Moglie e Buoi Dei Paesi Tuoi, or “Pick a Wife and a Cow From Your Own Land”

It’s best to marry someone that comes from your same village and shares similar beliefs, traditions, and language, rather than go searching for a faraway exotic beauty with little in common. In the olden days, women were used as tradeable goods (given they came with a dowry), just like cows and herds, so it was best to stick with what was “familiar.” A farmer knew his cows well, their behavior, and how much milk they’d yield each year. The same goes for a local beauty: a man was sure to find one well-bred, according to village customs, who would not end up being a total negative surprise or a hassle. He knew what to expect, what he was signing up for when he wedded her. Today, it’s used as, “marry a woman from your own country, possibly of the same town.”

Prendere Lucciole per Lanterne, or “Take Fireflies for Lanterns”

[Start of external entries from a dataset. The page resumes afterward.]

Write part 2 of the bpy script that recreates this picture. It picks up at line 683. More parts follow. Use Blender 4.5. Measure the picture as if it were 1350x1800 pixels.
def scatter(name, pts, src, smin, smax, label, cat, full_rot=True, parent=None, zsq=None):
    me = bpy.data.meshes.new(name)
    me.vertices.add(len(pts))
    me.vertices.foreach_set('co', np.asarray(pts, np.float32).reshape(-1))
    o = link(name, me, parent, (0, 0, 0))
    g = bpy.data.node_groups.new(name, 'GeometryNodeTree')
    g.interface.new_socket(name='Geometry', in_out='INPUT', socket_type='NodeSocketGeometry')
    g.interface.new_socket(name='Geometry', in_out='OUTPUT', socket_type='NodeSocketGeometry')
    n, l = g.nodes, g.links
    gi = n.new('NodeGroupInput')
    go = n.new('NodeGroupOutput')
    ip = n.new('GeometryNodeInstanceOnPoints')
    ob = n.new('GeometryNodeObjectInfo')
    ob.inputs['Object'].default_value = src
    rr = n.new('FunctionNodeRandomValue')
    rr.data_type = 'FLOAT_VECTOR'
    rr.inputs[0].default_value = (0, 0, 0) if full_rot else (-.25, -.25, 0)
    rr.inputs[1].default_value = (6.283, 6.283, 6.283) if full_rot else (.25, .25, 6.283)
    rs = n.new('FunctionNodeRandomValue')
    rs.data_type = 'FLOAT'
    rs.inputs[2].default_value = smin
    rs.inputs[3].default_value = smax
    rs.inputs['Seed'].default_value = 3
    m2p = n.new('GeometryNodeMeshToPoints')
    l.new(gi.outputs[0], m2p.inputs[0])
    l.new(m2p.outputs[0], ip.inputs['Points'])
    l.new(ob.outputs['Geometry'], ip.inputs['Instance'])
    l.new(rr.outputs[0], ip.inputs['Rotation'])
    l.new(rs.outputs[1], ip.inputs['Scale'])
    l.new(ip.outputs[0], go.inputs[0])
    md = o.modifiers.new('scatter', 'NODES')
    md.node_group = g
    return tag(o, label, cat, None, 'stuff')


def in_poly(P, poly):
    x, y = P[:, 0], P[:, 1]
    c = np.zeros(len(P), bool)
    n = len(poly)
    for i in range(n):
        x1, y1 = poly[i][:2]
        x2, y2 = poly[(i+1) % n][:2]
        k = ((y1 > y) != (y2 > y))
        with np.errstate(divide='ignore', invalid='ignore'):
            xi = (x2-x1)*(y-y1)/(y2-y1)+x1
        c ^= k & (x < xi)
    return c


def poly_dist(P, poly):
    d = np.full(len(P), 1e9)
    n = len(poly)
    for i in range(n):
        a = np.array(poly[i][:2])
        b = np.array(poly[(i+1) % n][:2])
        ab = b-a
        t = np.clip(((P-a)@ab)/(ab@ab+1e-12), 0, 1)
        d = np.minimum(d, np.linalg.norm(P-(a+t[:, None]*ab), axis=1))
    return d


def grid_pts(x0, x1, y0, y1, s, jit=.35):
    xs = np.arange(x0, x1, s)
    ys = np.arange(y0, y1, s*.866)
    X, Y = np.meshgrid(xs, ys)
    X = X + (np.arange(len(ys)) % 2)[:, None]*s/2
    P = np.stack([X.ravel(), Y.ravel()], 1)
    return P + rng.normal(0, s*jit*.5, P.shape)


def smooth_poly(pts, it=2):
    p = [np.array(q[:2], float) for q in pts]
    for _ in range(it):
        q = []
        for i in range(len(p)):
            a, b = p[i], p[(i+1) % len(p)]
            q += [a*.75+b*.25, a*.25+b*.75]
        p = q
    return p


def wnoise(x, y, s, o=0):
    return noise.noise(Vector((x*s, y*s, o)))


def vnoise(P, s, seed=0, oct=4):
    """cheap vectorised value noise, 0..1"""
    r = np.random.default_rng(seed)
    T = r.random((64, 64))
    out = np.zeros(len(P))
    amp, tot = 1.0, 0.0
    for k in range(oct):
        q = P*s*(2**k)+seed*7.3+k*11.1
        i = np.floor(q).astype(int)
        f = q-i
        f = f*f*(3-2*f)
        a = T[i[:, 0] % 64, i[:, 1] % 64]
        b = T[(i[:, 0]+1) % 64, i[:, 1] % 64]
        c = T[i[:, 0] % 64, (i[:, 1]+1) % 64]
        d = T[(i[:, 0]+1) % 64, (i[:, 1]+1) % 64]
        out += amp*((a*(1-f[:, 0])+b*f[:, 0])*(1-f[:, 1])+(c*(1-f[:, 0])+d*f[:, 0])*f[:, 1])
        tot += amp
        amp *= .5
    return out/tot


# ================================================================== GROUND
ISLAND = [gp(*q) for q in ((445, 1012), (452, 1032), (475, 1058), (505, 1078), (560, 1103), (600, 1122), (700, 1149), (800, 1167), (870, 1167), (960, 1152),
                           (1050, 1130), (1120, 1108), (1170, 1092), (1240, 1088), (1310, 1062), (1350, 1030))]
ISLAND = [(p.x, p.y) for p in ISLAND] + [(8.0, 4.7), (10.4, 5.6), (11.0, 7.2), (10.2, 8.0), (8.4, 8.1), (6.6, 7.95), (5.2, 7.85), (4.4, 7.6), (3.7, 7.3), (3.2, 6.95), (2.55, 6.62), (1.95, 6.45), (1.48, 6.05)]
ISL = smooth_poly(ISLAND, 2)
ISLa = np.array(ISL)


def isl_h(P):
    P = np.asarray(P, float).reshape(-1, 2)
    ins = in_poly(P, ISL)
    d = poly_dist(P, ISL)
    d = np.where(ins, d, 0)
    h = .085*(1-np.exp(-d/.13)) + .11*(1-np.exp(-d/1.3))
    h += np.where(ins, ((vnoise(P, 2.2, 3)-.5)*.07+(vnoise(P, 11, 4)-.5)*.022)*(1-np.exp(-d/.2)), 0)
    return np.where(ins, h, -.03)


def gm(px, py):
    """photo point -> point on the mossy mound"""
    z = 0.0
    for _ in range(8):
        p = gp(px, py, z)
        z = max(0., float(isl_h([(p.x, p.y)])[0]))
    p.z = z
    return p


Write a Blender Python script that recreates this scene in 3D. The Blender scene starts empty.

This expression is used when you’ve got it all wrong. You’ve totally misunderstood something or got it the other way round, you’ve fallen prey to deception. Fireflies glow with an internal flickering light which is used as a signal, either to lure breeding mates or to convey that they’re in danger. During hot summer nights, when it’s completely dark and there are many in the air, it looks as if tiny lanterns have been lit in the sky. So, beware of appearances.

Ciò che non Ammazza Ingrassa, or “What Doesn’t Kill You Makes You Fatter”

Something that isn’t bad for you is automatically good. It nourishes the soul, makes you grow-up, feeds your experience and wisdom. It fattens up your life, making it meatier and more savory.